● **Task directions**: From the entries below, extract every line that includes the word "image".
Start of Exercise material
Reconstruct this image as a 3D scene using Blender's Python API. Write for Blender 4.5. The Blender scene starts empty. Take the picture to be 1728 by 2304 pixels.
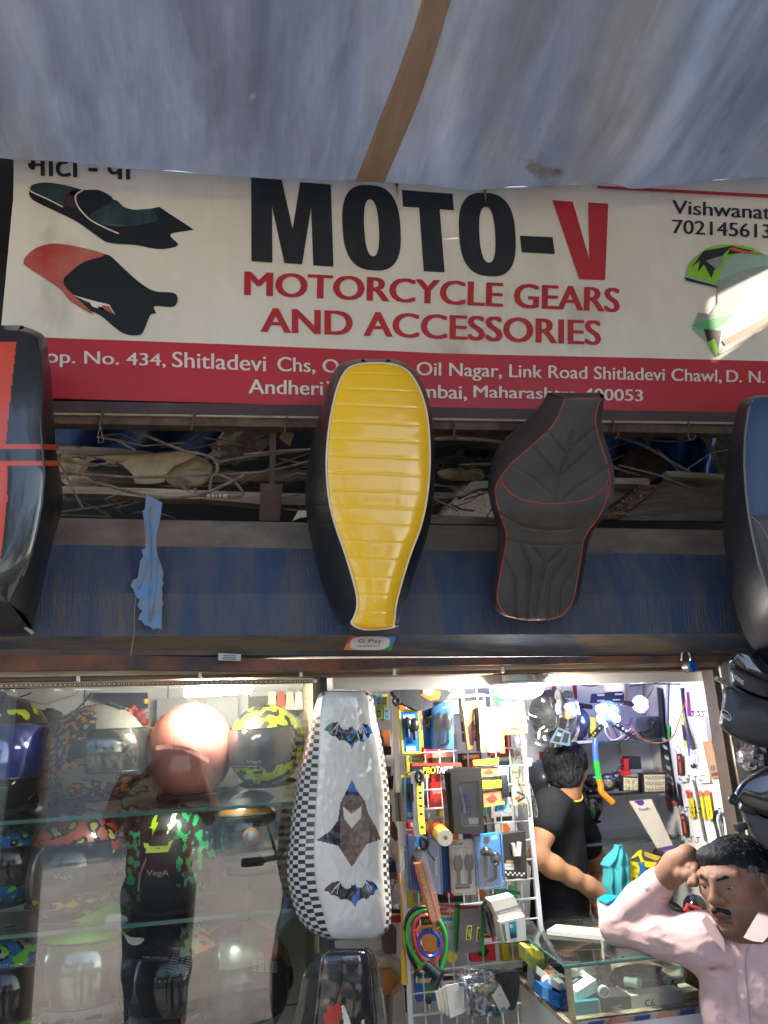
import bpy, bmesh, math, random
import numpy as np
from mathutils import Vector as V, Matrix
R = math.radians
random.seed(7)
sc = bpy.context.scene
COL = sc.collection
# ---------------------------------------------------------------- camera, sky, sun, exposure
EYE = V((0, 0, 1.62)); FPX = 1730.0
yaw, pit, rol = R(10), R(15.5), R(3)
FW = V((math.sin(yaw)*math.cos(pit), math.cos(yaw)*math.cos(pit), math.sin(pit)))
r0 = V((math.cos(yaw), -math.sin(yaw), 0)); u0 = r0.cross(FW)
RT = r0*math.cos(rol) - u0*math.sin(rol); UP = u0*math.cos(rol) + r0*math.sin(rol)
cd = bpy.data.cameras.new('camera'); cam = bpy.data.objects.new('camera', cd); COL.objects.link(cam)
cd.sensor_fit = 'VERTICAL'; cd.sensor_height = 36; cd.sensor_width = 27; cd.lens = 36*FPX/2304
cd.clip_start = 0.02; cd.clip_end = 500
m3 = Matrix((RT, UP, -FW)).transposed()
cam.matrix_world = Matrix.Translation(EYE) @ m3.to_4x4()
sc.camera = cam
SUNV = V((0.76, -0.44, 0.50)).normalized()
w = bpy.data.worlds.new('World'); sc.world = w; w.use_nodes = True
nt = w.node_tree; sky = nt.nodes.new('ShaderNodeTexSky'); sky.sky_type = 'NISHITA'; sky.sun_disc = False
sky.sun_elevation = math.asin(SUNV.z); sky.sun_rotation = math.atan2(SUNV.x, SUNV.y)
nt.links.new(sky.outputs[0], nt.nodes['Background'].inputs[0]); nt.nodes['Background'].inputs[1].default_value = 0.11
sl = bpy.data.lights.new('sun', 'SUN'); sl.energy = 2.3; sl.angle = R(0.9); sl.color = (1, .88, .72)
so = bpy.data.objects.new('sun', sl); COL.objects.link(so); so.location = (4, -4, 8)
so.rotation_euler = SUNV.to_track_quat('Z', 'Y').to_euler()
vs = sc.view_settings; vs.view_transform = 'Standard'; vs.look = 'None'; vs.gamma = 1; vs.use_curve_mapping = False
vs.exposure = 2.32
sc.cycles.use_denoising = True
sc.cycles.max_bounces = 10; sc.cycles.transparent_max_bounces = 24; sc.cycles.diffuse_bounces = 5
sc.cycles.caustics_reflective = False; sc.cycles.caustics_refractive = False
sc.cycles.sample_clamp_indirect = 6

# ---------------------------------------------------------------- measuring: a photo pixel on a real plane
def ray(p): return FW + RT*((p[0]-864)/FPX) - UP*((p[1]-1152)/FPX)
def PY(p, y): d = ray(p); return EYE + d*(y/d.y)
def PX(p, x): d = ray(p); return EYE + d*(x/d.x)
def PZ(p, z): d = ray(p); return EYE + d*((z-EYE.z)/d.z)
def PN(p, pt, n): d = ray(p); return EYE + d*((pt-EYE).dot(n)/d.dot(n))
def K(ox, oy, s): return lambda x, y: (ox+x*s, oy+y*s)
SRC = K(0, 0, 1)

# ---------------------------------------------------------------- materials
MATS = {}
def M(name, col=(.5, .5, .5), rough=.5, metal=0., col2=None, ns=6., lo=.35, hi=.65, bump=0., bs=60., spec=.5, coat=0., emit=None, es=0., stretch=None, trans=0., alpha=1., col3=None, ns3=2., lo3=.5, hi3=.7, sheen=0.):
    if name in MATS: return MATS[name]
    m = bpy.data.materials.new(name); m.use_nodes = True; MATS[name] = m
    t = m.node_tree; b = t.nodes['Principled BSDF']; N = t.nodes.new; L = t.links.new
    b.inputs['Base Color'].default_value = (*col, 1); b.inputs['Roughness'].default_value = rough
    b.inputs['Metallic'].default_value = metal; b.inputs['Specular IOR Level'].default_value = spec
    b.inputs['Coat Weight'].default_value = coat; b.inputs['Coat Roughness'].default_value = .05
    b.inputs['Sheen Weight'].default_value = sheen
    if emit: b.inputs['Emission Color'].default_value = (*emit, 1); b.inputs['Emission Strength'].default_value = es
    if trans: b.inputs['Transmission Weight'].default_value = trans
    if alpha < 1: b.inputs['Alpha'].default_value = alpha
    tc = N('ShaderNodeTexCoord'); mp = N('ShaderNodeMapping'); L(tc.outputs['Object'], mp.inputs[0])
    if stretch: mp.inputs['Scale'].default_value = stretch
    cs = None
    def mixin(base, c, sc_, a, z):
        n = N('ShaderNodeTexNoise'); n.inputs['Scale'].default_value = sc_; n.inputs['Detail'].default_value = 7; n.inputs['Roughness'].default_value = .62
        L(mp.outputs[0], n.inputs['Vector'])
        rp = N('ShaderNodeValToRGB'); rp.color_ramp.elements[0].position = a; rp.color_ramp.elements[1].position = z
        L(n.outputs['Fac'], rp.inputs[0]); mx = N('ShaderNodeMix'); mx.data_type = 'RGBA'
        L(rp.outputs[0], mx.inputs[0])
        if isinstance(base, tuple): mx.inputs[6].default_value = (*base, 1)
        else: L(base, mx.inputs[6])
        mx.inputs[7].default_value = (*c, 1)
        return mx.outputs[2]
    if col2: cs = mixin(col, col2, ns, lo, hi)
    if col3: cs = mixin(cs if cs else col, col3, ns3, lo3, hi3)
    if cs: L(cs, b.inputs['Base Color'])
    if bump:
        n = N('ShaderNodeTexNoise'); n.inputs['Scale'].default_value = bs; n.inputs['Detail'].default_value = 5
        L(mp.outputs[0], n.inputs['Vector']); bp = N('ShaderNodeBump'); bp.inputs['Strength'].default_value = bump; bp.inputs['Distance'].default_value = .01
        L(n.outputs['Fac'], bp.inputs['Height']); L(bp.outputs[0], b.inputs['Normal'])
    return m
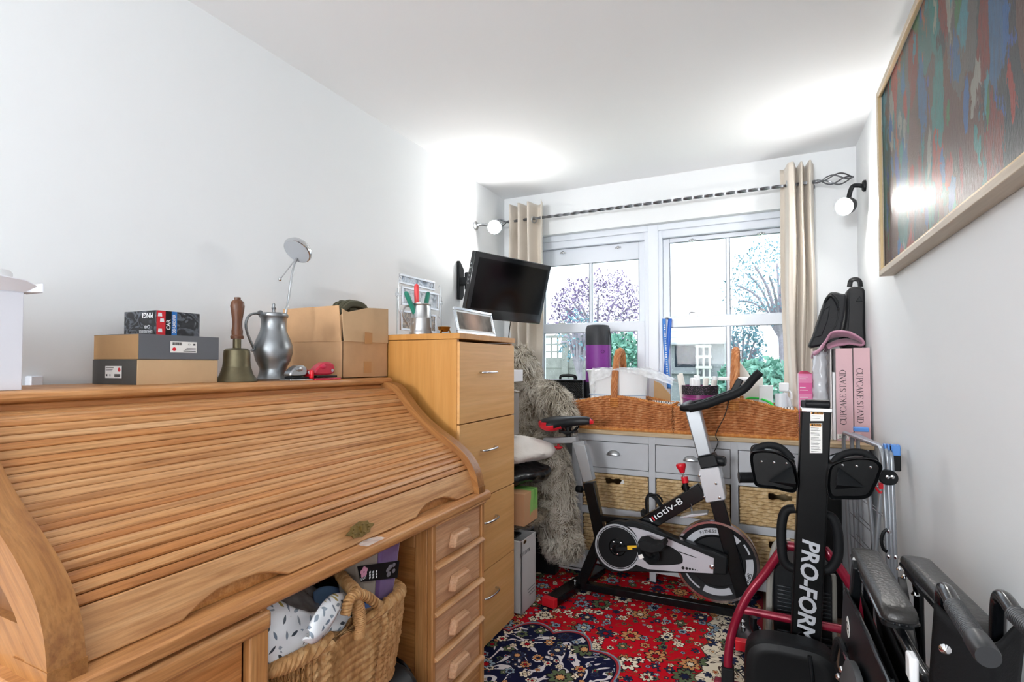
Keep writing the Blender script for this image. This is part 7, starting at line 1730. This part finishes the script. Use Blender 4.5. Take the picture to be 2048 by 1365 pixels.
m = MB(wc); m.tube(curve([WPX(95, 1200, WX-.035), WPX(120, 1080, WX-.035), WPX(155, 1085, WX-.035), WPX(172, 1160, WX-.03)], 5), .009, 8); m.build('brake_lever', M['rubber'], wc)
m = MB(wc); c = WPX(180, 1280, WX-.03); m.tube([c, WPX(225, 1285, WX-.03)], .007, 8); m.ell(WPX(160, 1280, WX-.03), .010, seg=10, rings=6); m.ell(WPX(135, 1330, WX-.03), .010, seg=10, rings=6); m.split('bolt', M['chrome'], wc)

# ================================================================== folded clothes airer
A6 = lambda x, y, Y: PY(1640+x/4.55, 860+y/4.55, Y)
ar_ = thing('clothes_airer', 'folded grey tubular clothes airer leaning against right wall', 'clothes airer', (.44, 2.75, 0))
TG = M['tube_grey']; Yn, Yf2 = 2.46, 2.98
XWL = XR-.012
def frame(i, xt_n, xt_f, zt_off, foot_dx):
    n1 = A6(xt_n, 150, Yn); f1 = A6(xt_f, 125, Yf2); n1.x = min(n1.x, XWL-.008); f1.x = min(f1.x, XWL-.008)
    n1.z = f1.z = .925+zt_off
    nb, fb = Vector((min(n1.x+foot_dx, XWL-.01), Yn, .012)), Vector((min(f1.x+foot_dx, XWL-.01), Yf2, .012))
    m = MB(ar_); c1 = Vector((n1.x, n1.y+.05, n1.z)); c2 = Vector((f1.x, f1.y-.05, f1.z))
    m.tube([nb, n1+Vector((0, 0, -.05))]+curve([n1+Vector((0, 0, -.05)), n1+Vector((0, .012, -.012)), c1], 5)[1:]+curve([c2, f1+Vector((0, -.012, -.012)), f1+Vector((0, 0, -.05))], 5)+[fb], .0085, 10)
    m.build('leg_frame', TG, ar_)
    return n1, f1, nb, fb
F1 = frame(0, 565, 215, .0, .03); F2 = frame(1, 612, 290, -.004, .02); F3 = frame(2, 650, 345, -.012, .012)
m = MB(ar_)
for n1, f1, nb, fb in (F1, F2):
    for k in range(6):
        t_ = .18+.115*k; m.tube([n1.lerp(nb, t_), f1.lerp(fb, t_)], .0018, 5)
m.split('drying_wire', M['steel'], ar_)
m = MB(ar_); m.tube([A6(443, 560, Yn+.12), A6(492, 1075, Yn+.12), Vector((A6(492, 1075, Yn+.12).x, Yn+.12, .02))], .0085, 10); m.build('wing_strut', TG, ar_)
m = MB(ar_); m.tube([A6(550, 570, Yn+.10), A6(510, 1085, Yn+.10), Vector((A6(510, 1085, Yn+.10).x, Yn+.10, .02))], .0085, 10); m.build('wing_strut', TG, ar_)
m = MB(ar_); c = A6(625, 432, Yn-.012); m.prism(rrect(.062, .056, .026, cx=c.x-.003, cy=c.z), 1, Yn-.03, Yn+.0); m.build('joint_plate', M['black_satin'], ar_, bevel=.004)
m = MB(ar_)
for x in (615, 660): p = A6(x, 430, Yn-.03); p.x = min(p.x, XWL-.012); m.lathe([(.007, 0), (.007, .004), (0, .006)], p, (0, -1, 0), 12)
for x, y in ((628, 925), (630, 1155), (694, 1160)): p = A6(x, y, Yn-.010); p.x = min(p.x, XWL-.01); m.lathe([(.008, 0), (.008, .004), (0, .008)], p, (0, -1, 0), 12)
m.split('rivet', M['chrome'], ar_)
m = MB(ar_); m.tube(curve([A6(500, 520, Yn-.02), A6(545, 575, Yn-.02), A6(560, 560, Yn-.02)], 4), .004, 8); m.box(A6(525, 500, Yn).x, A6(562, 500, Yn).x, Yn-.03, Yn-.01, A6(540, 525, Yn).z, A6(540, 475, Yn).z); m.build('red_catch', M['red'], ar_, bevel=.003)
m = MB(ar_); m.tube(curve([A6(615, 905, Yn-.01), A6(575, 940, Yn-.01), A6(560, 1020, Yn-.01), A6(580, 1090, Yn-.01), A6(610, 1110, Yn-.01)], 6), .006, 8); m.build('hanging_loop', M['black_satin'], ar_)
m = MB(ar_); e0 = A6(645, 140, Yn+.10); e1 = A6(710, 350, Yn+.10); e0.x = XWL-.055; 
m.box(XWL-.045, XWL-.012, Yn+.02, Yn+.05, e1.z, e0.z+.005); m.build('end_clip', M['black_satin'], ar_, bevel=.004)
BLC = mat('sky_blue_plastic', '#5b93dc', .3)
m = MB(ar_)
for i in range(5): m.box(XWL-.065+.011*i, XWL-.058+.011*i, Yn+.018, Yn+.055, e0.z-.012, e0.z+.012)
m.box(XWL-.04, XWL-.014, Yn+.016, Yn+.05, e0.z-.03, e0.z+.010); m.build('blue_cap', BLC, ar_, bevel=.003)
m = MB(ar_); c = A6(370, 88, Yf2-.02); m.box(c.x-.03, c.x+.03, c.y-.03, c.y+.01, F1[0].z-.012+.02, F1[0].z+.028); m.build('blue_cap', BLC, ar_, bevel=.004)
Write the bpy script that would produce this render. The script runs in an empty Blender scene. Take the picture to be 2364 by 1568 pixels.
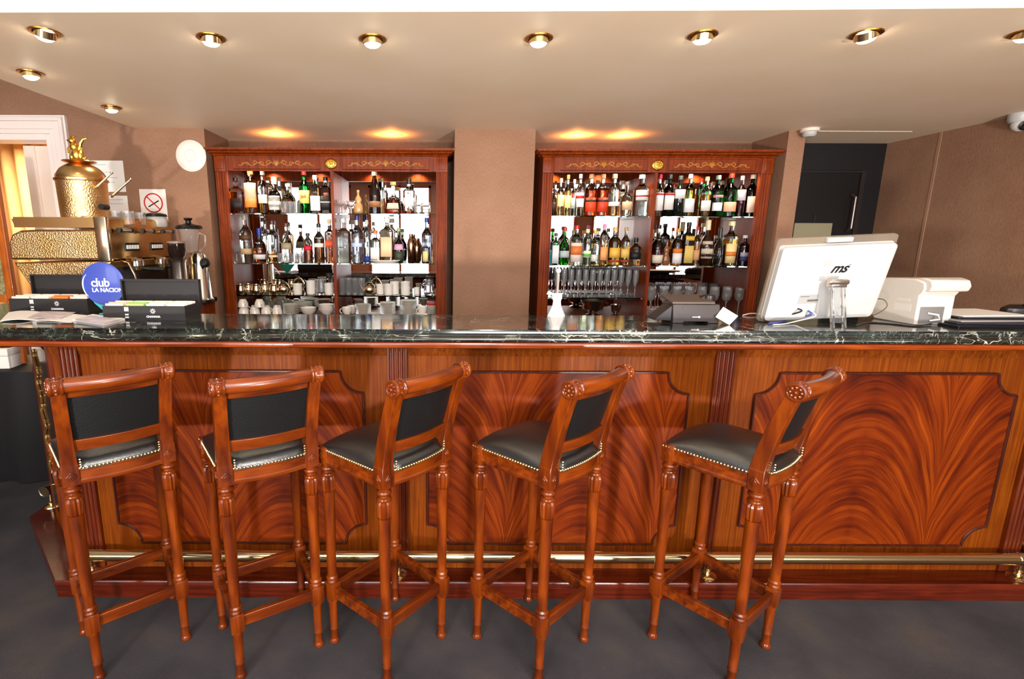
End of Exercise material
● **Written response**:
Reconstruct this image as a 3D scene using Blender's Python API. Write for Blender 4.5. The Blender scene starts empty. Take the picture to be 1728 by 2304 pixels.
Keep writing the Blender script for this image. This is part 7, starting at line 1730. This part finishes the script. Use Blender 4.5. Take the picture to be 2048 by 1365 pixels.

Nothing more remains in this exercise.